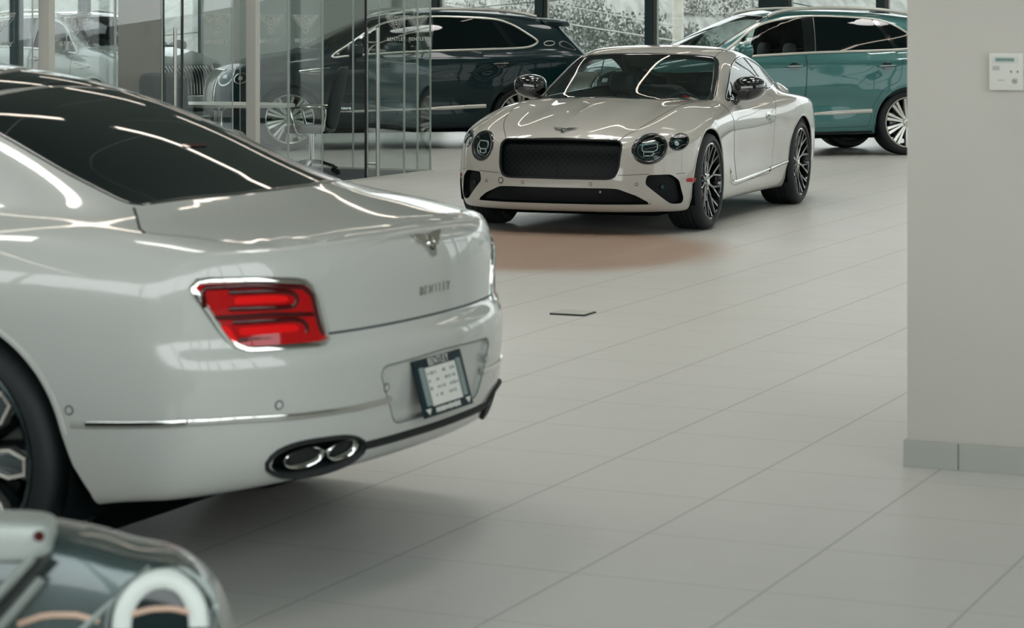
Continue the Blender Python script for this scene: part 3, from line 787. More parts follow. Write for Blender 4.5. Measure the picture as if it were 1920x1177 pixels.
# ---------------------------------------------------------------- white coupe
def build_coupe(loc, rz):
    s = CoupeShape(); f = s.f
    root = empty('coupe', loc, rz, 'white two-door coupe with black mesh grille and round headlamps facing the viewer', 'car')
    P = M['paint_white_warm']
    hw = [(.99, 0), (.985, .22), (.90, .48), (.79, .655), (.63, .728), (.50, .722), (.29, .682), (.03, .618), (-.03, .585), (.0, .52), (.06, .33), (.10, .12)]
    ws = hw[:1] + hw[1:] + [(.105, 0)] + [(x, -y) for x, y in hw[::-1][:-1]]
    sw = spline([(.39, .965), (.17, 1.07), (-.17, 1.215), (-.44, 1.275), (-.75, 1.298), (-1.02, 1.275), (-1.3, 1.20), (-1.48, 1.125), (-1.575, 1.072), (-1.50, 1.052), (-1.25, 1.032), (-1.06, 1.020), (-.3, .988), (.2, .968)], True, 6)
    bw = [(-1.36, 0), (-1.38, .40), (-1.45, .52), (-1.6, .535), (-1.9, .47), (-1.98, .36), (-2.02, 0), (-1.98, -.36), (-1.9, -.47), (-1.6, -.535), (-1.45, -.52), (-1.38, -.40)]
    up = lambda c: c[:, 2] > .93
    grille = rounded([(.452, .706), (.482, .676), (.472, .50), (.445, .436), (.40, .424), (-.40, .424), (-.445, .436), (-.472, .50), (-.482, .676), (-.452, .706), (0, .712)], .03)
    low = rounded([(.70, .232), (.60, .298), (.47, .350), (.40, .354), (-.40, .354), (-.47, .350), (-.60, .298), (-.70, .232), (0, .232)], .02)
    si = rounded([(.668, .452), (.82, .455), (.868, .41), (.892, .27), (.878, .232), (.815, .232), (.655, .385)], .022)
    fwd = lambda c: c[:, 0] > 1.75
    lamps = {'headlamp': ((.672, .648), (.108, .106)), 'side_lamp': ((.850, .693), (.056, .060))}
    ops = [(ws, 'z', lambda c: (c[:, 2] > .9) & (c[:, 0] > -.2)), (sw, 'y', lambda c: (np.abs(c[:, 1]) > .45) & up(c)), (bw, 'z', lambda c: c[:, 2] > .9)]
    ops += [(grille, 'x', fwd), (low, 'x', fwd), (si, 'x', fwd), (mir([(a, b) for a, b in si]) and [(-a, b) for a, b in si], 'x', fwd)]
    for c, r in lamps.values():
        ops += [(ellipse(c[0], c[1], *r, 40), 'x', fwd), (ellipse(-c[0], c[1], *r, 40), 'x', fwd)]
    body = car_body('body_shell', s, root, P, .018, .402, ops, (-2.75, -1.08, .10), (2.45, 1.08, 1.5))
    well_arcs(root, s, .402)
    cabin_liner(s, root, .03, .035, .50, -1.95, .98, ops[:3])
    add_wheels(root, s, .275, .305, .292, 'coupe', [M['alloy_black'], M['satin']], .968, .982)
    # panels
    hood = [(2.178, 0), (2.172, .25), (2.145, .448)] + spline([(2.145, .452), (1.93, .551), (1.71, .609), (1.32, .664), (.80, .722)], False, 5) + [(.70, .738), (.82, .672), (.93, .49), (1.005, .23), (1.01, 0)]
    hood = hood + [(x, -y) for x, y in hood[::-1][1:-1]]
    patch('hood', f, hood, 'z+', P, root, .001, .045)
    strip('hood_seam', f, hood, 'z+', .006, .0022, M['seam_dark'], root, True, .03)
    door = spline([(.60, .93), (.615, .80), (.60, .66), (.53, .48), (.49, .36)], False, 5) + rounded([(.48, .285), (-.58, .318), (-.655, .46)], .05)[1:] + spline([(-.66, .55), (-.64, .66), (-.69, .84), (-.93, .985)], False, 5)
    door = door + [(-.6, .985), (-.2, .968), (.3, .952)]
    for sd in ('y+', 'y-'):
        d = patch('door', f, door, sd, P, root, .001, .05)
        strip('door_seam', f, door[:-3], sd, .005, .002, M['seam'], d, False, .03)
        h = strip('door_handle', f, [(-.41, .812), (-.47, .809), (-.56, .804), (-.62, .801)], sd, .026, .022, M['chrome'], d, False, .02, taper=lambda t: .45 + .55 * math.sin(PI * t) ** .5)
        patch('handle_recess', f, ellipse(-.49, .806, .07, .036, 24), sd, M['chrome'], d, .002, .02)
        # glazing: one pane with a black border, chrome line below
        gl = patch('side_window', f, sw, sd, M['glass_side'], root, -.002, .05)
        strip('window_seal', f, sw, sd, .022, .006, M['black'], gl, True, .03)
        strip('window_divider', f, [(-1.02, 1.02), (-.93, 1.15), (-.80, 1.292)], sd, .016, .003, M['black'], gl, False, .03)
        tr = spline([(.70, .40), (.655, .34), (.60, .312), (.45, .300), (-.10, .322), (-.55, .352), (-1.03, .395)], False, 6)
        o = strip('sill_trim', f, tr, sd, .042, .007, M['chrome'], root, False, .03, taper=lambda t: 1.15 - .45 * t)
        strip('trim_gap', f, [(-.545, .335), (-.57, .37)], sd, .008, .009, M['seam_dark'], o)
        patch('wing_vent', f, rounded([(.73, .435), (.695, .435), (.60, .335), (.64, .325)], .01), sd, M['black'], root, .004, .02)
        strip('arch_lip', f, ellipse(s.wb, s.R_w, .412, .412, 50, a0=.02, a1=PI - .02), sd, .018, .006, P, body)
        strip('arch_lip', f, ellipse(-s.wb, s.R_w, .412, .412, 50, a0=.02, a1=PI - .02), sd, .018, .006, P, body)
        strip('side_seam', f, [(.605, .80), (.62, .93), (.66, .965)], sd, .004, .002, M['seam'], body, False, .02)
        mk = patch('side_marker', f, rounded([(1.80, .420), (1.90, .422), (1.91, .394), (1.81, .388)], .01), sd, M['red_lens'], root, .004, .02, .004)
        mk['label'] = 'red side marker'
    wsg = patch('windscreen', f, ws, 'z+', M['glass_car'], root, -.002, .06)
    strip('windscreen_border', f, ws, 'z+', .05, .002, M['black'], wsg, True, .03)
    stk = patch('inspection_sticker', f, [(.70, .62), (.70, .56), (.745, .56), (.745, .62)], 'z+', [M['white_pl']], wsg, -.006, .01)
    patch('inspection_sticker', f, [(.70, .585), (.70, .535), (.735, .535), (.735, .585)], 'z+', [M['red_lens']], wsg, -.005, .01)
    bg = patch('rear_window', f, bw, 'z+', M['glass_car'], root, -.002, .06)
    strip('roof_seam', f, [(.0, .585), (-.4, .57), (-.8, .555), (-1.3, .53)], 'z+', .006, .002, M['seam'], body, False, .05)
    strip('roof_seam', f, [(.0, -.585), (-.4, -.57), (-.8, -.555), (-1.3, -.53)], 'z+', .006, .002, M['seam'], body, False, .05)
    sp = strip('boot_spoiler', f, [(-2.33, -.62), (-2.40, -.4), (-2.43, 0), (-2.40, .4), (-2.33, .62)], 'z+', .10, .03, P, root, False, .05)
    # nose
    gr = patch('grille', f, grille, 'x+', M['mesh'], root, -.03, .05, .0004)
    strip('grille_surround', f, grille, 'x+', .018, .006, M['black_plastic'], gr, True, .03)
    strip('grille_bar', f, [(0, .70), (0, .43)], 'x+', .008, .004, M['black_plastic'], gr, False, .03, off=-.028)
    li = patch('lower_intake', f, low, 'x+', M['mesh_fine'], root, -.035, .05, .0004)
    cam = MB(); cam.lathe([(0, .004), (.009, .004), (.011, 0)], 'z', 16); o = cam.build('parking_camera', M['disc'], li); o.matrix_local = frame_on(f, (.34, .325), 'x+', -.02)
    for k in (1, -1):
        sil = patch('side_intake', f, [(k * a, b) for a, b in si][::k], 'x+', M['mesh_fine'], root, -.035, .04, .0004)
        b = MB(); b.lathe([(0, .006), (.016, .006), (.02, 0)], 'z', 16); o = b.build('radar_sensor', M['lamp_in'], sil); o.matrix_local = frame_on(f, (k * .775, .36), 'x+', -.03)
        for nm, ((cy, cz), (ry, rz_)) in lamps.items():
            e = ellipse(k * cy, cz, ry, rz_, 40)
            hl = patch(nm, f, e, 'x+', M['lamp_in'], root, -.035, .03, .0004)
            patch('lens', f, ellipse(k * cy, cz, ry, rz_, 40), 'x+', M['lens'], hl, .001, .03)
            strip('bezel', f, e, 'x+', .030 if nm == 'headlamp' else .016, .004, M['black'], hl, True, .02)
            if nm == 'headlamp':
                up_ = rounded([(k * (cy + .052), cz + .045), (k * (cy + .058), cz - .005), (k * (cy + .035), cz - .018), (k * (cy - .035), cz - .018), (k * (cy - .048), cz - .005), (k * (cy - .040), cz + .045)], .012)
                dn_ = rounded([(k * (cy + .038), cz - .022), (k * (cy + .030), cz - .052), (k * (cy - .028), cz - .052), (k * (cy - .034), cz - .022)], .008)
                for q in (up_, dn_): strip('guide_or_reflection', f, q, 'x+', .007, .004, M['drl'], hl, True, .012, off=-.018)
                strip('guide_or_reflection', f, [(k * cy, cz + .045), (k * cy, cz - .018)], 'x+', .004, .003, M['lamp_in'], hl, False, .02, off=-.018)
                strip('reflector_ring', f, ellipse(k * cy, cz, ry * .70, rz_ * .70, 30, a0=PI * .9, a1=PI * 1.6), 'x+', .006, .003, M['satin'], hl, False, .02, off=-.022)
            else:
                b = MB(); b.lathe([(0, .008), (.012, .006), (.02, 0)], 'z', 16); o = b.build('bulb', M['drl'], hl); o.matrix_local = frame_on(f, (k * cy, cz), 'x+', -.03)
        strip('bumper_seam', f, [(k * .47, .452), (k * .60, .456), (k * .68, .460)], 'x+', .004, .002, M['seam'], body, False, .03)
        strip('bumper_seam', f, [(k * .85, .457), (k * .90, .462)], 'x+', .004, .002, M['seam'], body, False, .03)
        sensor(body, f, (k * .27, .385), 'x+', .011, P); sensor(body, f, (k * .60, .385), 'x+', .011, P)
    sensor(body, f, (-.46, .395), 'x+', .022, P)
    badge = winged_badge(root, frame_on(f, (2.095, 0), 'z+', .004, (-1, 0, .4)), .19, M['chrome'])
    # mirrors and cabin
    mirror(root, None, (.22, .95, 1.055), (.14, .135, .102), (.24, .83, .94), 1, M['black'])
    mirror(root, None, (.22, -.95, 1.055), (.14, .135, .102), (.24, -.83, .94), -1, M['black'])
    for k in (1, -1):
        seat(root, -.45, k * .38, .42, 1.16, M['cloth'])
    rs = MB(); superell(rs, (-1.45, .36, .80), (.14, .30, .24), .5); superell(rs, (-1.45, -.36, .80), (.14, .30, .24), .5); superell(rs, (-1.15, 0, .58), (.3, .7, .1), .4)
    rs.build('rear_seat', M['cloth'], root)
    da = MB(); superell(da, (.58, 0, .82), (.30, .72, .12), .45); superell(da, (.42, .38, .93), (.10, .18, .05), .6); da.build('dashboard', M['liner'], root)
    steering_wheel(root, (.16, .38, .84), .175, .35)
    rm = MB(); superell(rm, (.10, 0, 1.245), (.02, .11, .035), .6); rm.tube([(.10, 0, 1.26), (.14, 0, 1.31)], .01); rm.build('interior_mirror', M['black_plastic'], root)
    return root
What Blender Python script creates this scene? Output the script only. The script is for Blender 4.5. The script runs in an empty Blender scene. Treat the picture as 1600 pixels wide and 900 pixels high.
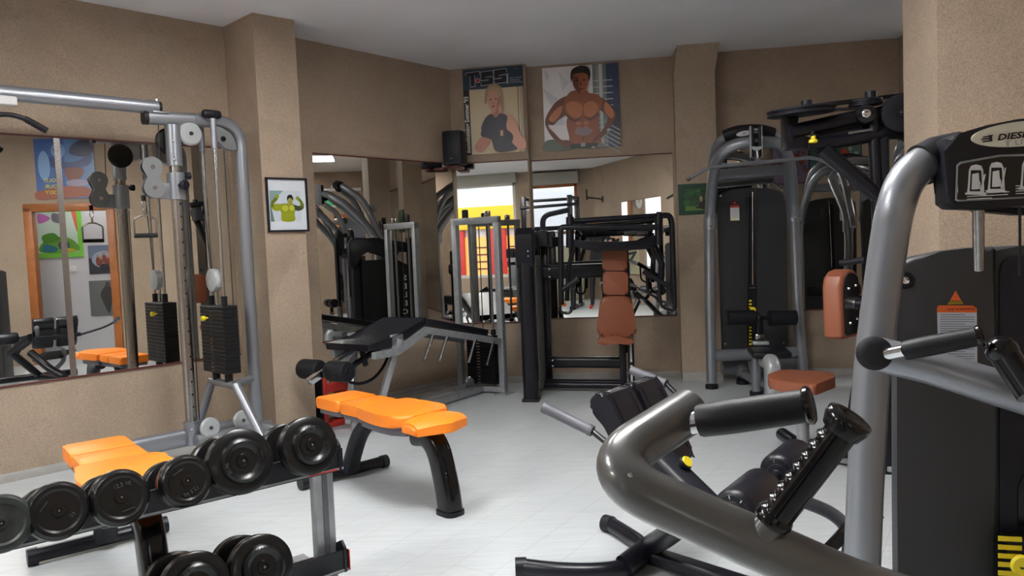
import bpy, bmesh, math, random
from mathutils import Vector, Matrix
random.seed(7)
V=Vector; PI=math.pi
SC=bpy.context.scene; COL=SC.collection
# ------------------------------------------------------------------ camera
CH=1.32; FP=1200.0; PITCH=.0564; ROLL=.041
_f=V((0,math.cos(PITCH),-math.sin(PITCH))); _r0=V((1,0,0)); _u0=_r0.cross(_f)
_r=_r0*math.cos(ROLL)-_u0*math.sin(ROLL); _u=_u0*math.cos(ROLL)+_r0*math.sin(ROLL)
CAM=V((0,0,CH))
cd=bpy.data.cameras.new('camera'); cd.sensor_width=36; cd.lens=36*FP/1600; cd.clip_start=.02; cd.clip_end=200
cam=bpy.data.objects.new('camera',cd); COL.objects.link(cam)
cam.matrix_world=Matrix(((_r.x,_u.x,-_f.x,CAM.x),(_r.y,_u.y,-_f.y,CAM.y),(_r.z,_u.z,-_f.z,CAM.z),(0,0,0,1)))
SC.camera=cam
def ray(x,y): return _f+_r*((x-800)/FP)+_u*((450-y)/FP)
def G(x,y,z=0.0):                       # sight line meets height z
    d=ray(x,y); t=(z-CH)/d.z; return CAM+d*t
def QY(x,y,Y):                          # sight line meets depth Y
    d=ray(x,y); return CAM+d*(Y/d.y)
def OP(x,y,p,d2,off=0.0):               # sight line meets the vertical plane through p with direction d2
    d2=V((d2[0],d2[1],0)).normalized(); n=V((d2.y,-d2.x,0)); d=ray(x,y)
    o=V((p[0],p[1],0))+n*off
    t=n.dot(o-CAM)/n.dot(d); return CAM+d*t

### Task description
Emit the lines from the line containing "What Blender Python" to the final line of the material, inclusive, exactly as written; pictures are excluded.

### Problem solution
What Blender Python script creates this scene? Output the script only. The script is for Blender 4.5. The script runs in an empty Blender scene. Treat the picture as 1600 pixels wide and 900 pixels high.
import bpy, bmesh, math, random
from mathutils import Vector, Matrix
random.seed(7)
V=Vector; PI=math.pi
SC=bpy.context.scene; COL=SC.collection
# ------------------------------------------------------------------ camera
CH=1.32; FP=1200.0; PITCH=.0564; ROLL=.041
_f=V((0,math.cos(PITCH),-math.sin(PITCH))); _r0=V((1,0,0)); _u0=_r0.cross(_f)
_r=_r0*math.cos(ROLL)-_u0*math.sin(ROLL); _u=_u0*math.cos(ROLL)+_r0*math.sin(ROLL)
CAM=V((0,0,CH))
cd=bpy.data.cameras.new('camera'); cd.sensor_width=36; cd.lens=36*FP/1600; cd.clip_start=.02; cd.clip_end=200
cam=bpy.data.objects.new('camera',cd); COL.objects.link(cam)
cam.matrix_world=Matrix(((_r.x,_u.x,-_f.x,CAM.x),(_r.y,_u.y,-_f.y,CAM.y),(_r.z,_u.z,-_f.z,CAM.z),(0,0,0,1)))
SC.camera=cam
def ray(x,y): return _f+_r*((x-800)/FP)+_u*((450-y)/FP)
def G(x,y,z=0.0):                       # sight line meets height z
    d=ray(x,y); t=(z-CH)/d.z; return CAM+d*t
def QY(x,y,Y):                          # sight line meets depth Y
    d=ray(x,y); return CAM+d*(Y/d.y)
def OP(x,y,p,d2,off=0.0):               # sight line meets the vertical plane through p with direction d2
    d2=V((d2[0],d2[1],0)).normalized(); n=V((d2.y,-d2.x,0)); d=ray(x,y)
    o=V((p[0],p[1],0))+n*off
    t=n.dot(o-CAM)/n.dot(d); return CAM+d*t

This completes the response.